Both of these speeches are in the tradition of the story of the signet ring given by Pharaoh to the patriarch Joseph, as told in Charles Edwards' The History and Poetry of Finger-Rings (1894):
Upon opening, in the winter of 1824, a tomb in the necropolis of Sakkara near Memphis, Arab workmen discovered a mummy, every limb of which was cased in solid gold; each finger had its particular envelope, inscribed with hieroglyphics: "So Joseph died, being an hundred and ten years old; and they embalmed him and he was put in a coffin in Egypt." A golden scarabaeus or beetle was attached to the neck by a chain of the same metal; a signet-ring was also found, a pair of golden bracelets and other relics of value. The excavation had been made at the charge of the Swedish Consul; but the articles discovered became the prize of the laborers. By a liberal application of the cudgel, the scarabaeus with its chain, a fragment of the gold envelope and the bracelets were recovered. The bracelets are now in the Leyden Museum, and bear the same name as the ring. This signet-ring, however, which was not given up at the time, found its way to Cairo and was there purchased by the Earl of Ashburnham. That nobleman having put his collection of relics, with his baggage, on board a brig chartered in Alexandria for Smyrna, the vessel was plundered by Greek pirates, who sold their booty in the island of Syra. The signet in question fell thus into the hands of a Greek merchant, who kept it till about three years ago, when it was sold in Constantinople and purchased and brought finally to England.
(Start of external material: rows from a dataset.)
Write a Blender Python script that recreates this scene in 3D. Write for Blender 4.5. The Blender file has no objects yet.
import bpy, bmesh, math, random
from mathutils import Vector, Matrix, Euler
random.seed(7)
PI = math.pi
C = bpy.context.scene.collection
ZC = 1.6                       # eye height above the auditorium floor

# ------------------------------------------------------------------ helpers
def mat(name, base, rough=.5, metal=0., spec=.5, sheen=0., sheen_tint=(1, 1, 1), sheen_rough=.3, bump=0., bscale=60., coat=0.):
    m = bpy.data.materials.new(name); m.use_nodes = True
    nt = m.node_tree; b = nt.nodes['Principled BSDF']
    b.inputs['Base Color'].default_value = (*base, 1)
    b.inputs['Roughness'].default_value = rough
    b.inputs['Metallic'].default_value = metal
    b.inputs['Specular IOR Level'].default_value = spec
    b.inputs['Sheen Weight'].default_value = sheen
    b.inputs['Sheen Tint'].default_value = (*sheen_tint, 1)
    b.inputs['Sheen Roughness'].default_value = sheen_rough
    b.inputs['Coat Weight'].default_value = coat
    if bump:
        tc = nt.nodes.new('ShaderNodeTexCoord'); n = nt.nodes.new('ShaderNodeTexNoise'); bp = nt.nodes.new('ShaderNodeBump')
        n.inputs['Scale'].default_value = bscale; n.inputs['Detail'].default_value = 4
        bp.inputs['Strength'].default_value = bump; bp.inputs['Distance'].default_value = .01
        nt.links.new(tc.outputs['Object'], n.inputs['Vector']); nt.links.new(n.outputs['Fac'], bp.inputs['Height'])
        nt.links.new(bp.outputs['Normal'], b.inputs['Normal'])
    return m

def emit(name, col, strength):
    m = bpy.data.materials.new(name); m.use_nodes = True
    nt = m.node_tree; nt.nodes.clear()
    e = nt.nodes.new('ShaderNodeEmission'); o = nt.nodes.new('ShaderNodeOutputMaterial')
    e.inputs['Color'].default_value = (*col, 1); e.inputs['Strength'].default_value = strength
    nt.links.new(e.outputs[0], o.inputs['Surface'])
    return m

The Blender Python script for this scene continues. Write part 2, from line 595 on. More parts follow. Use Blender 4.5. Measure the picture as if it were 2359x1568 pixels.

It is again in the possession of the Earl of Ashburnham. ... A discovery of the ring ... which Pharaoh gave to Joseph appears to border on the marvellous; and, yet, such things were and gentleness of climate may allow us to suppose that they still exist, while modern energy, science and learning are so laying bare the world's sepulchre of the past that we ought not to disbelieve at the suggested resurrection of any thing.